> **Task**
Would you extract the whole listing below and retype it exactly?

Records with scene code
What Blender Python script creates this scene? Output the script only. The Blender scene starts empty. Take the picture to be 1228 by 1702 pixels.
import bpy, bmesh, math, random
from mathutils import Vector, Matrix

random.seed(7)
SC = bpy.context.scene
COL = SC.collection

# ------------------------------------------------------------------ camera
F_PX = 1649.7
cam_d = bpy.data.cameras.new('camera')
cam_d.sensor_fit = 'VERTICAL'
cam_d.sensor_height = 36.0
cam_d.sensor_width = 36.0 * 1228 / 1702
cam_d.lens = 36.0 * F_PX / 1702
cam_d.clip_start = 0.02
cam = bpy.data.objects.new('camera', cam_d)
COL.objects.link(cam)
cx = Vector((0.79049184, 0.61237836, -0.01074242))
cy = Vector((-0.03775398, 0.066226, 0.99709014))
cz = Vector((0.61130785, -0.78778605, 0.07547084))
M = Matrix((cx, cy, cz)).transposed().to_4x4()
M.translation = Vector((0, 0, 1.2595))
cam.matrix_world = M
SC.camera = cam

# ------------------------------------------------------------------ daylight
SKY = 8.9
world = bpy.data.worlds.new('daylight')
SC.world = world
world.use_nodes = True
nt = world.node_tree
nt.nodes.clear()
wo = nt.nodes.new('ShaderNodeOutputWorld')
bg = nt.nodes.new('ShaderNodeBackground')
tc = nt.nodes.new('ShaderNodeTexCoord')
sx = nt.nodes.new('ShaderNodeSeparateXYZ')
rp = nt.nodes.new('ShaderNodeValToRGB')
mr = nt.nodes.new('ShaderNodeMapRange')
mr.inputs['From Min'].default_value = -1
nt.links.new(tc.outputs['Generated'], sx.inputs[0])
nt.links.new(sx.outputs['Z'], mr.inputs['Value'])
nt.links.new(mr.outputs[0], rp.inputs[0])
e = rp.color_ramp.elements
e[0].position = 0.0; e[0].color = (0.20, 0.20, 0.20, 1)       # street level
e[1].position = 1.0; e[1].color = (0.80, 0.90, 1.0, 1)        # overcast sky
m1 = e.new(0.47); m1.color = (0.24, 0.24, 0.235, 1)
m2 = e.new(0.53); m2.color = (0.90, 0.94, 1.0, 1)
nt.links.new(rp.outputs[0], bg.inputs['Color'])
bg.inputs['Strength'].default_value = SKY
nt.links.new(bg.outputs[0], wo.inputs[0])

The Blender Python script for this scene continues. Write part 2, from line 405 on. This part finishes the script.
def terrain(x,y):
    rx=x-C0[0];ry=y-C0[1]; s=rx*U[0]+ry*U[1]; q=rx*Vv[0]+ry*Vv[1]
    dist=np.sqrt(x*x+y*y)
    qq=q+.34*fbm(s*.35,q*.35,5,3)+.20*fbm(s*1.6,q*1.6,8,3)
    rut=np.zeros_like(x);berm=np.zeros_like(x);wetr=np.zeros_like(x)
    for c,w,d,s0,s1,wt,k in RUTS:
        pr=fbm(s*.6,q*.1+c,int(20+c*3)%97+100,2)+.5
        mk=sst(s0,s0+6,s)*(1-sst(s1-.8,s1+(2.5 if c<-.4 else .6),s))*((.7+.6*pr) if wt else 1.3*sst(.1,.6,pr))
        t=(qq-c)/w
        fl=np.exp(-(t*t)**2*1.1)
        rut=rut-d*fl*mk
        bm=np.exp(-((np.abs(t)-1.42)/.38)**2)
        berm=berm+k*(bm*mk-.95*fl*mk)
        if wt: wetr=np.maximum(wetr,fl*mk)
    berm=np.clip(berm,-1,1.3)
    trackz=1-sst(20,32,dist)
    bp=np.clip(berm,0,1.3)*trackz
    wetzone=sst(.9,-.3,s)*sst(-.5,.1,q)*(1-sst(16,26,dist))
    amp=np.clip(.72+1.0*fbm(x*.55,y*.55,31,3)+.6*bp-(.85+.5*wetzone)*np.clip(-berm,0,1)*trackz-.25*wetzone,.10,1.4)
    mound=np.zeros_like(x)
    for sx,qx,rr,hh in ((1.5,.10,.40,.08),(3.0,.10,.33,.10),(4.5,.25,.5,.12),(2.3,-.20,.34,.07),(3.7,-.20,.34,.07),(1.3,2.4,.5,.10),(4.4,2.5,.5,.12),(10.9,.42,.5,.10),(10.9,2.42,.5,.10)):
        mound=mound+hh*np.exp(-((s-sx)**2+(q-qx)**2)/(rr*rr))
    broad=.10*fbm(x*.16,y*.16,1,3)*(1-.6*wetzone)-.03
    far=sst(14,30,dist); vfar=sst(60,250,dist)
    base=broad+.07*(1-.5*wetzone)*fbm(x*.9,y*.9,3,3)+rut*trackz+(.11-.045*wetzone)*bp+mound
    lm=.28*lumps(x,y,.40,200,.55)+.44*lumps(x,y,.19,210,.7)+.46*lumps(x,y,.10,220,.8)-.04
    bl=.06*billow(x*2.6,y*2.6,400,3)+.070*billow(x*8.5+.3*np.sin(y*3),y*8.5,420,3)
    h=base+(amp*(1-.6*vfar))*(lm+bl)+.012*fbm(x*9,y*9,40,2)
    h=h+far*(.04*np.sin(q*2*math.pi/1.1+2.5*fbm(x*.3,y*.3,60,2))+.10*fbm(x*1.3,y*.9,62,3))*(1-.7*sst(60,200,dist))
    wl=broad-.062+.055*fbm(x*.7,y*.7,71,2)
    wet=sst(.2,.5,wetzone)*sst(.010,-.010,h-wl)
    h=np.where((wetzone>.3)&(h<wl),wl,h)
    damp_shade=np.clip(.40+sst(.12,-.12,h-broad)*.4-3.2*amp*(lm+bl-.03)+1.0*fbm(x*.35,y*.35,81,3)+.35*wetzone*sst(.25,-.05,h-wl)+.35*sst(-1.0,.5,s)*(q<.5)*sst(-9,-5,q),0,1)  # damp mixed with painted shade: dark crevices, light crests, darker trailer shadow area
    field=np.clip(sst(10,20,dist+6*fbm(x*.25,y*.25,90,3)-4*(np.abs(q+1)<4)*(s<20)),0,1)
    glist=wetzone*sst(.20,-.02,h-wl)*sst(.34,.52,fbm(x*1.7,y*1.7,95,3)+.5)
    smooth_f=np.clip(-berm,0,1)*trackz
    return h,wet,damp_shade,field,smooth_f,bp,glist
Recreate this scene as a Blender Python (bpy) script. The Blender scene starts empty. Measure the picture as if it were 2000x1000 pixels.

> **Full answer**
What Blender Python script creates this scene? Output the script only. The Blender scene starts empty. Take the picture to be 1228 by 1702 pixels.
import bpy, bmesh, math, random
from mathutils import Vector, Matrix

random.seed(7)
SC = bpy.context.scene
COL = SC.collection

# ------------------------------------------------------------------ camera
F_PX = 1649.7
cam_d = bpy.data.cameras.new('camera')
cam_d.sensor_fit = 'VERTICAL'
cam_d.sensor_height = 36.0
cam_d.sensor_width = 36.0 * 1228 / 1702
cam_d.lens = 36.0 * F_PX / 1702
cam_d.clip_start = 0.02
cam = bpy.data.objects.new('camera', cam_d)
COL.objects.link(cam)
cx = Vector((0.79049184, 0.61237836, -0.01074242))
cy = Vector((-0.03775398, 0.066226, 0.99709014))
cz = Vector((0.61130785, -0.78778605, 0.07547084))
M = Matrix((cx, cy, cz)).transposed().to_4x4()
M.translation = Vector((0, 0, 1.2595))
cam.matrix_world = M
SC.camera = cam

# ------------------------------------------------------------------ daylight
SKY = 8.9
world = bpy.data.worlds.new('daylight')
SC.world = world
world.use_nodes = True
nt = world.node_tree
nt.nodes.clear()
wo = nt.nodes.new('ShaderNodeOutputWorld')
bg = nt.nodes.new('ShaderNodeBackground')
tc = nt.nodes.new('ShaderNodeTexCoord')
sx = nt.nodes.new('ShaderNodeSeparateXYZ')
rp = nt.nodes.new('ShaderNodeValToRGB')
mr = nt.nodes.new('ShaderNodeMapRange')
mr.inputs['From Min'].default_value = -1
nt.links.new(tc.outputs['Generated'], sx.inputs[0])
nt.links.new(sx.outputs['Z'], mr.inputs['Value'])
nt.links.new(mr.outputs[0], rp.inputs[0])
e = rp.color_ramp.elements
e[0].position = 0.0; e[0].color = (0.20, 0.20, 0.20, 1)       # street level
e[1].position = 1.0; e[1].color = (0.80, 0.90, 1.0, 1)        # overcast sky
m1 = e.new(0.47); m1.color = (0.24, 0.24, 0.235, 1)
m2 = e.new(0.53); m2.color = (0.90, 0.94, 1.0, 1)
nt.links.new(rp.outputs[0], bg.inputs['Color'])
bg.inputs['Strength'].default_value = SKY
nt.links.new(bg.outputs[0], wo.inputs[0])

The Blender Python script for this scene continues. Write part 2, from line 405 on. This part finishes the script.
def terrain(x,y):
    rx=x-C0[0];ry=y-C0[1]; s=rx*U[0]+ry*U[1]; q=rx*Vv[0]+ry*Vv[1]
    dist=np.sqrt(x*x+y*y)
    qq=q+.34*fbm(s*.35,q*.35,5,3)+.20*fbm(s*1.6,q*1.6,8,3)
    rut=np.zeros_like(x);berm=np.zeros_like(x);wetr=np.zeros_like(x)
    for c,w,d,s0,s1,wt,k in RUTS:
        pr=fbm(s*.6,q*.1+c,int(20+c*3)%97+100,2)+.5
        mk=sst(s0,s0+6,s)*(1-sst(s1-.8,s1+(2.5 if c<-.4 else .6),s))*((.7+.6*pr) if wt else 1.3*sst(.1,.6,pr))
        t=(qq-c)/w
        fl=np.exp(-(t*t)**2*1.1)
        rut=rut-d*fl*mk
        bm=np.exp(-((np.abs(t)-1.42)/.38)**2)
        berm=berm+k*(bm*mk-.95*fl*mk)
        if wt: wetr=np.maximum(wetr,fl*mk)
    berm=np.clip(berm,-1,1.3)
    trackz=1-sst(20,32,dist)
    bp=np.clip(berm,0,1.3)*trackz
    wetzone=sst(.9,-.3,s)*sst(-.5,.1,q)*(1-sst(16,26,dist))
    amp=np.clip(.72+1.0*fbm(x*.55,y*.55,31,3)+.6*bp-(.85+.5*wetzone)*np.clip(-berm,0,1)*trackz-.25*wetzone,.10,1.4)
    mound=np.zeros_like(x)
    for sx,qx,rr,hh in ((1.5,.10,.40,.08),(3.0,.10,.33,.10),(4.5,.25,.5,.12),(2.3,-.20,.34,.07),(3.7,-.20,.34,.07),(1.3,2.4,.5,.10),(4.4,2.5,.5,.12),(10.9,.42,.5,.10),(10.9,2.42,.5,.10)):
        mound=mound+hh*np.exp(-((s-sx)**2+(q-qx)**2)/(rr*rr))
    broad=.10*fbm(x*.16,y*.16,1,3)*(1-.6*wetzone)-.03
    far=sst(14,30,dist); vfar=sst(60,250,dist)
    base=broad+.07*(1-.5*wetzone)*fbm(x*.9,y*.9,3,3)+rut*trackz+(.11-.045*wetzone)*bp+mound
    lm=.28*lumps(x,y,.40,200,.55)+.44*lumps(x,y,.19,210,.7)+.46*lumps(x,y,.10,220,.8)-.04
    bl=.06*billow(x*2.6,y*2.6,400,3)+.070*billow(x*8.5+.3*np.sin(y*3),y*8.5,420,3)
    h=base+(amp*(1-.6*vfar))*(lm+bl)+.012*fbm(x*9,y*9,40,2)
    h=h+far*(.04*np.sin(q*2*math.pi/1.1+2.5*fbm(x*.3,y*.3,60,2))+.10*fbm(x*1.3,y*.9,62,3))*(1-.7*sst(60,200,dist))
    wl=broad-.062+.055*fbm(x*.7,y*.7,71,2)
    wet=sst(.2,.5,wetzone)*sst(.010,-.010,h-wl)
    h=np.where((wetzone>.3)&(h<wl),wl,h)
    damp_shade=np.clip(.40+sst(.12,-.12,h-broad)*.4-3.2*amp*(lm+bl-.03)+1.0*fbm(x*.35,y*.35,81,3)+.35*wetzone*sst(.25,-.05,h-wl)+.35*sst(-1.0,.5,s)*(q<.5)*sst(-9,-5,q),0,1)  # damp mixed with painted shade: dark crevices, light crests, darker trailer shadow area
    field=np.clip(sst(10,20,dist+6*fbm(x*.25,y*.25,90,3)-4*(np.abs(q+1)<4)*(s<20)),0,1)
    glist=wetzone*sst(.20,-.02,h-wl)*sst(.34,.52,fbm(x*1.7,y*1.7,95,3)+.5)
    smooth_f=np.clip(-berm,0,1)*trackz
    return h,wet,damp_shade,field,smooth_f,bp,glist
Recreate this scene as a Blender Python (bpy) script. The Blender scene starts empty. Measure the picture as if it were 2000x1000 pixels.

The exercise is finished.